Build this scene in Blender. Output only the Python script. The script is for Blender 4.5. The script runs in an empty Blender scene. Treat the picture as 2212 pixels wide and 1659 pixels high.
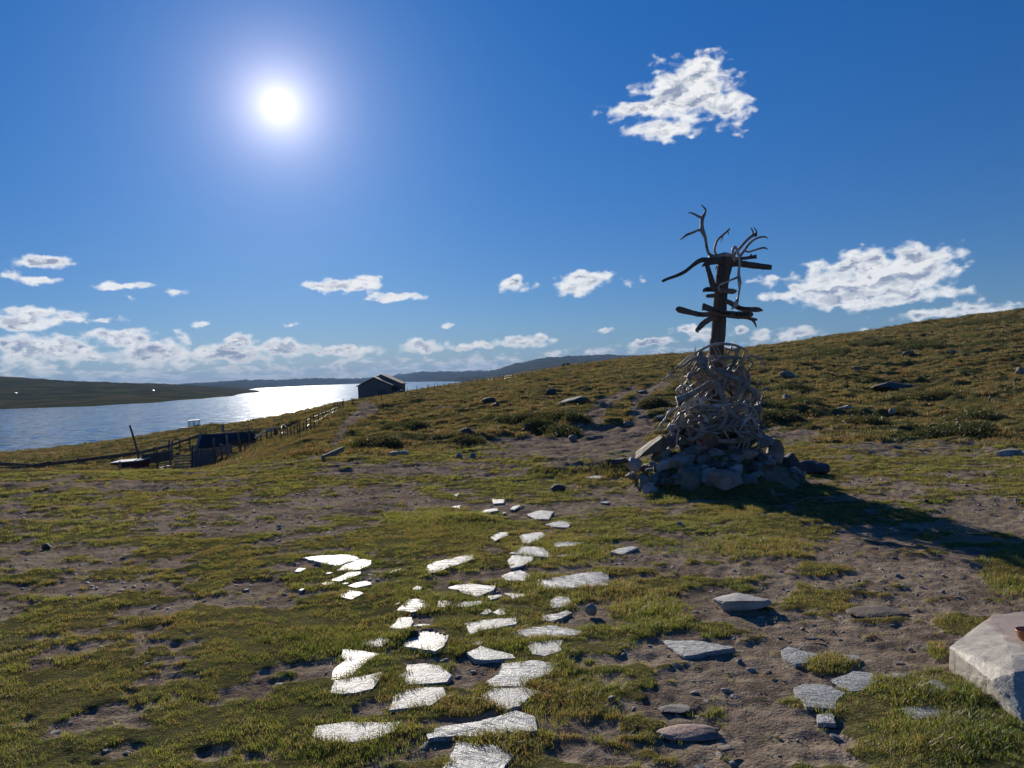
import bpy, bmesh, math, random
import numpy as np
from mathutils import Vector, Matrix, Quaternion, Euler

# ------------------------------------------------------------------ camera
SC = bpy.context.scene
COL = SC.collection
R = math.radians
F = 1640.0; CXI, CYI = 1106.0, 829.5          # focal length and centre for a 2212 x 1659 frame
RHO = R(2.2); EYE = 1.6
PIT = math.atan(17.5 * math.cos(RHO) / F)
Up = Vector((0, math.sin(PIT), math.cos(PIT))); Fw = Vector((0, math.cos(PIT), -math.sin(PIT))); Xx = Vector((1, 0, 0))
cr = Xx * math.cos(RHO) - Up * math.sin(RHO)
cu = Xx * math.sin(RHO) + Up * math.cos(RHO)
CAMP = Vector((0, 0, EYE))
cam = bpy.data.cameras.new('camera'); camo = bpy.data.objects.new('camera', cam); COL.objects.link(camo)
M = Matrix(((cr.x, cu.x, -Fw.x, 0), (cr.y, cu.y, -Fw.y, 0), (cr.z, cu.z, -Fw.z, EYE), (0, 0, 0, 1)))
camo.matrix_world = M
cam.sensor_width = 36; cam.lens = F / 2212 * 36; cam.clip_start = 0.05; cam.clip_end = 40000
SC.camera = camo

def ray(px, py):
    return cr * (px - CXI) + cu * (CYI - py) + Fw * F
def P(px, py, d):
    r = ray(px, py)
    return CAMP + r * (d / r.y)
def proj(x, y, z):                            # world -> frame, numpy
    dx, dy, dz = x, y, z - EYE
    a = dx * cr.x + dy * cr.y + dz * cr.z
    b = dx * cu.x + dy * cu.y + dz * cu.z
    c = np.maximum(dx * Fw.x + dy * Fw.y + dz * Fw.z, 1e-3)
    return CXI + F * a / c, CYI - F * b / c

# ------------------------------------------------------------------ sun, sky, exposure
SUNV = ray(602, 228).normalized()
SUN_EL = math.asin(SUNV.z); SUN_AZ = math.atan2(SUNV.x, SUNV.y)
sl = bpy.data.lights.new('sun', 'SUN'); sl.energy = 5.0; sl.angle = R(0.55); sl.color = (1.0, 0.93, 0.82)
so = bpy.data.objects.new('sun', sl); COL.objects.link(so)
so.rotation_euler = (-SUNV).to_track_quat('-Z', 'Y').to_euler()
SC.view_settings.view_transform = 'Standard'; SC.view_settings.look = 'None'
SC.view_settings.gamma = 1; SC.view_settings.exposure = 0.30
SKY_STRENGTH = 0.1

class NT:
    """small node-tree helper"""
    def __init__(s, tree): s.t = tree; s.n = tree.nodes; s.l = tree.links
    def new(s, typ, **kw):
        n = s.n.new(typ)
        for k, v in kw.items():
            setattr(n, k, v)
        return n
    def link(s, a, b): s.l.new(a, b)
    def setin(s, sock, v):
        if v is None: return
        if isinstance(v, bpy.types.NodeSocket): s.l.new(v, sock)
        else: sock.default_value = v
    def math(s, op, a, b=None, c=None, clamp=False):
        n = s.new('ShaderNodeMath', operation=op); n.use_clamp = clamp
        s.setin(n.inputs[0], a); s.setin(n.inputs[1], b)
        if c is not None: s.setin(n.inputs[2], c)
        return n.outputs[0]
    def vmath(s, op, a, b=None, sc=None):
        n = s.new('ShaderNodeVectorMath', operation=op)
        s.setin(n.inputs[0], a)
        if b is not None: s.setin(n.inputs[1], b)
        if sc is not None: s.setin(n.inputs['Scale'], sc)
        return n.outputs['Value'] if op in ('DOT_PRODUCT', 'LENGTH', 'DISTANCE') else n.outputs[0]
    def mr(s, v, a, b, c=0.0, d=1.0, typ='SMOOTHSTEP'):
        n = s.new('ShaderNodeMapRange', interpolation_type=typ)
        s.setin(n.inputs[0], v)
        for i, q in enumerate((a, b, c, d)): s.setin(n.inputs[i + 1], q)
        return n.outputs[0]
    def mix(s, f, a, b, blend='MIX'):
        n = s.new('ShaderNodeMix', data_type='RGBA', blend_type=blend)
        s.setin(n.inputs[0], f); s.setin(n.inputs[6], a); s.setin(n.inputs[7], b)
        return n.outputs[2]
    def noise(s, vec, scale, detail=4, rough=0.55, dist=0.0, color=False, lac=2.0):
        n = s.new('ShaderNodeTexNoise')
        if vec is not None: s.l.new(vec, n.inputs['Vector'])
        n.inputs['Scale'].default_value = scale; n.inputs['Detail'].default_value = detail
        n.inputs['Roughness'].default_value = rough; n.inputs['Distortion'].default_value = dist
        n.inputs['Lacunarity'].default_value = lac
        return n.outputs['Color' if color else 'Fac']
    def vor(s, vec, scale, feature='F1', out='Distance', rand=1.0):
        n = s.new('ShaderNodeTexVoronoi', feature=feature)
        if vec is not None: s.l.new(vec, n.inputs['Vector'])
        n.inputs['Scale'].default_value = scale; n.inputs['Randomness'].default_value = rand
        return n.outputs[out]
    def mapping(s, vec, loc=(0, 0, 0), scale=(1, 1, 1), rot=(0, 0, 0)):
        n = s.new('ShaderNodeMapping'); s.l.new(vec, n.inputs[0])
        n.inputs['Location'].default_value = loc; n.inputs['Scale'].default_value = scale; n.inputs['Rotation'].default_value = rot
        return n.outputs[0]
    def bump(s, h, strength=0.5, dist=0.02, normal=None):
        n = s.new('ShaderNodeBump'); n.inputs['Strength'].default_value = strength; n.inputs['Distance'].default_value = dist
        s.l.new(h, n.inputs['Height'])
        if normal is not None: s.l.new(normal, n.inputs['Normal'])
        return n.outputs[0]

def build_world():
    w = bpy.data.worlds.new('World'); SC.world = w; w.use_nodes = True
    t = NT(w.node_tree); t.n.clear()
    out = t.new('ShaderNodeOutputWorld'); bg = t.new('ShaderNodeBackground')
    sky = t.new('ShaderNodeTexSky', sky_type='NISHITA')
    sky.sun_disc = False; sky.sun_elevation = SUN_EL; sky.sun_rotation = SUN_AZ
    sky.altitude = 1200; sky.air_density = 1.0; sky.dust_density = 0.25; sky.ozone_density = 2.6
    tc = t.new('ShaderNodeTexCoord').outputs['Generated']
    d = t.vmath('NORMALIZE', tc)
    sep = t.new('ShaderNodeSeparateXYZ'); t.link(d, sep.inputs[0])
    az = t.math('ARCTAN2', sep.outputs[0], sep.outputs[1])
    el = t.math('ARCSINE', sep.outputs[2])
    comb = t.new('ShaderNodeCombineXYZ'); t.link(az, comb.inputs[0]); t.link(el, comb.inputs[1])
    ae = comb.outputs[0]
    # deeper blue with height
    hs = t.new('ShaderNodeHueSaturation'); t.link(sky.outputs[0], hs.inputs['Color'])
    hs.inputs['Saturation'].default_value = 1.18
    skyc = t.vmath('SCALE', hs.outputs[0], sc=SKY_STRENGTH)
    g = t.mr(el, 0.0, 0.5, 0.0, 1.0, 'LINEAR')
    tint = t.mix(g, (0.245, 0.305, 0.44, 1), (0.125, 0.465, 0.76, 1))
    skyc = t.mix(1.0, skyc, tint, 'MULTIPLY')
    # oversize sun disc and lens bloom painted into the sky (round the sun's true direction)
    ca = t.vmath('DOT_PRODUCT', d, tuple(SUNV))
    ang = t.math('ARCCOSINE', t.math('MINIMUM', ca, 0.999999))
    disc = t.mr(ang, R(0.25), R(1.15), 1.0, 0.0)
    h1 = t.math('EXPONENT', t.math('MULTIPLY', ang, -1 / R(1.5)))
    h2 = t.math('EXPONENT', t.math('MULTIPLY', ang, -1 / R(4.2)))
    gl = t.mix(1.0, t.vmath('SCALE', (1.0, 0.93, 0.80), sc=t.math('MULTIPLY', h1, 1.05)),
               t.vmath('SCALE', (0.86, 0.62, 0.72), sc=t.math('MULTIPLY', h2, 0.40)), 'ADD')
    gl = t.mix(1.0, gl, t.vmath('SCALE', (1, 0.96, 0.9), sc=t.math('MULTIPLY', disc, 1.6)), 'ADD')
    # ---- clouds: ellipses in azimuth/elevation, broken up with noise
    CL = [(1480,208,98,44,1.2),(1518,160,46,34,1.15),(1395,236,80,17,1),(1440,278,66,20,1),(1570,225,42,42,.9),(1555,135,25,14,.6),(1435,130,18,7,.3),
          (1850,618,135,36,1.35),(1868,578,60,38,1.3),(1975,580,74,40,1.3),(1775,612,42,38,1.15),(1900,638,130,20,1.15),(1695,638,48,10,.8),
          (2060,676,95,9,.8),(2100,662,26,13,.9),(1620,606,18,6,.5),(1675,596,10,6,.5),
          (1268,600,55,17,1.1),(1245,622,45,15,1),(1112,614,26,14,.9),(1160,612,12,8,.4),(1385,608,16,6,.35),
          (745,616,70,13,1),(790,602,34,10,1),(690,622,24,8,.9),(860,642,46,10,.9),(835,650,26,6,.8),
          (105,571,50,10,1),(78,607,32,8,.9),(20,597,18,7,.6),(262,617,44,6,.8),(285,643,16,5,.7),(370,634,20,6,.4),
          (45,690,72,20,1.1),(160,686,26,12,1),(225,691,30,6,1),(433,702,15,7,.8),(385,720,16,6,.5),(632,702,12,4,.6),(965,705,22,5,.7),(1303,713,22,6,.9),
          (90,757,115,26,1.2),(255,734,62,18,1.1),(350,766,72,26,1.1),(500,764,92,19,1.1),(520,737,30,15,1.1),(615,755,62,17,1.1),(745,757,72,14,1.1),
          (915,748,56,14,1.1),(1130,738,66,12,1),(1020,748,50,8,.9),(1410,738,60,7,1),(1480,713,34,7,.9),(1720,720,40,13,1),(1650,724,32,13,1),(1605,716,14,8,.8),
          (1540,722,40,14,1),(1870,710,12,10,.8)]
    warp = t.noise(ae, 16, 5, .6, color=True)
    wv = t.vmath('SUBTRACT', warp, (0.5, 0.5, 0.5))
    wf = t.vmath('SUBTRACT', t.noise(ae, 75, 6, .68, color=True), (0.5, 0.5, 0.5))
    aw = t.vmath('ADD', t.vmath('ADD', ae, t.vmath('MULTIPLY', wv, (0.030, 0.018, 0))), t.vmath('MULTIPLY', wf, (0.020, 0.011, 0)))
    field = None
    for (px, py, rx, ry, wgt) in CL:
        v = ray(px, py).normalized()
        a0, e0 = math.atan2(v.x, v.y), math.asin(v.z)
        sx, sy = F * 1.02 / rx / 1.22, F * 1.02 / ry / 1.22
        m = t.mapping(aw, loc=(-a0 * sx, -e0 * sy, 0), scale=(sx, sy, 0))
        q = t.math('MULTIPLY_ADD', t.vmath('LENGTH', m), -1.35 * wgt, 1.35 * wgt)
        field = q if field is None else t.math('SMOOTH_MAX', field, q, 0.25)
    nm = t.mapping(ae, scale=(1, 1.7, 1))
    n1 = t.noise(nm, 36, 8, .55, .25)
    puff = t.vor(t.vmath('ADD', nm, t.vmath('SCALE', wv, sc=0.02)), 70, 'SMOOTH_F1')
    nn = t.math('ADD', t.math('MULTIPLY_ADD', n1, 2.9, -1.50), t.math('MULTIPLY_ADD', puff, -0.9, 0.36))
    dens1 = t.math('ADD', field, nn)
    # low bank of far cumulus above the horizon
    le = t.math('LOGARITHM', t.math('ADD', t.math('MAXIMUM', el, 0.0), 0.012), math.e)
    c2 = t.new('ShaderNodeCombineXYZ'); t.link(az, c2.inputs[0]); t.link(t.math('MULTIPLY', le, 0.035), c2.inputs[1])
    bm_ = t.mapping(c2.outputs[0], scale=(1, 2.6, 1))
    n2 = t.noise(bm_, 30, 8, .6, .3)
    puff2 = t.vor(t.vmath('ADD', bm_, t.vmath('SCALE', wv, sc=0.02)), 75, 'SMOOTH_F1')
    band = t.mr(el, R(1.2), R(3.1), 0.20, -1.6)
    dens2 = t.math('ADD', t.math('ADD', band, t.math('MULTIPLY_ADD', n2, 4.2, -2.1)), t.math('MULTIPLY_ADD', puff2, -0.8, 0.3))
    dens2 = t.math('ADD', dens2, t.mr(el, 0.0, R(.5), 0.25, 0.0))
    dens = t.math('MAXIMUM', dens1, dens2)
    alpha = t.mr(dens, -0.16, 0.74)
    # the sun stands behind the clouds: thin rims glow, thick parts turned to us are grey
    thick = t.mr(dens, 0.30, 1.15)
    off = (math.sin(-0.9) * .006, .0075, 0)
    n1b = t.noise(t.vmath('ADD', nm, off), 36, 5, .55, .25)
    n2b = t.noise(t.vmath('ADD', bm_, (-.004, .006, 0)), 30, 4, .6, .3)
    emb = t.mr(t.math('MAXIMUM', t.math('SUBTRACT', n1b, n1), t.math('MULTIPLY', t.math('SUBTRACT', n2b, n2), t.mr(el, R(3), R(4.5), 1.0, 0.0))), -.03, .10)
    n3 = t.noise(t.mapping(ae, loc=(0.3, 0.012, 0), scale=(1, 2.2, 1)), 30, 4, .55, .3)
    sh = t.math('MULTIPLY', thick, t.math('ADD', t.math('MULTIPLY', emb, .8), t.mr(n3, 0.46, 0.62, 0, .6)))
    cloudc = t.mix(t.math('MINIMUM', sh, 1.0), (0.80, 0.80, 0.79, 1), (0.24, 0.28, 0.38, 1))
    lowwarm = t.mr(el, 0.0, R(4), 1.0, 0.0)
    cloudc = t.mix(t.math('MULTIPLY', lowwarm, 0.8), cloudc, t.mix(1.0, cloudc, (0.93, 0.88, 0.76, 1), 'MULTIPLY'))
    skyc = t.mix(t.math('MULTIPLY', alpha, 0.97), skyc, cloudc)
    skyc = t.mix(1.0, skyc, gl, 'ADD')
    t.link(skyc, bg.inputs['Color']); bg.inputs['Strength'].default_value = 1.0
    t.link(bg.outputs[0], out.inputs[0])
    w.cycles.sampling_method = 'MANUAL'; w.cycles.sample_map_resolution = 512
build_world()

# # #

Up to and including the line with "from mathutils import", copy the data above from its first line. Skip pictures.

Result of the task:
Build this scene in Blender. Output only the Python script. The script is for Blender 4.5. The script runs in an empty Blender scene. Treat the picture as 2212 pixels wide and 1659 pixels high.
import bpy, bmesh, math, random
import numpy as np
from mathutils import Vector, Matrix, Quaternion, Euler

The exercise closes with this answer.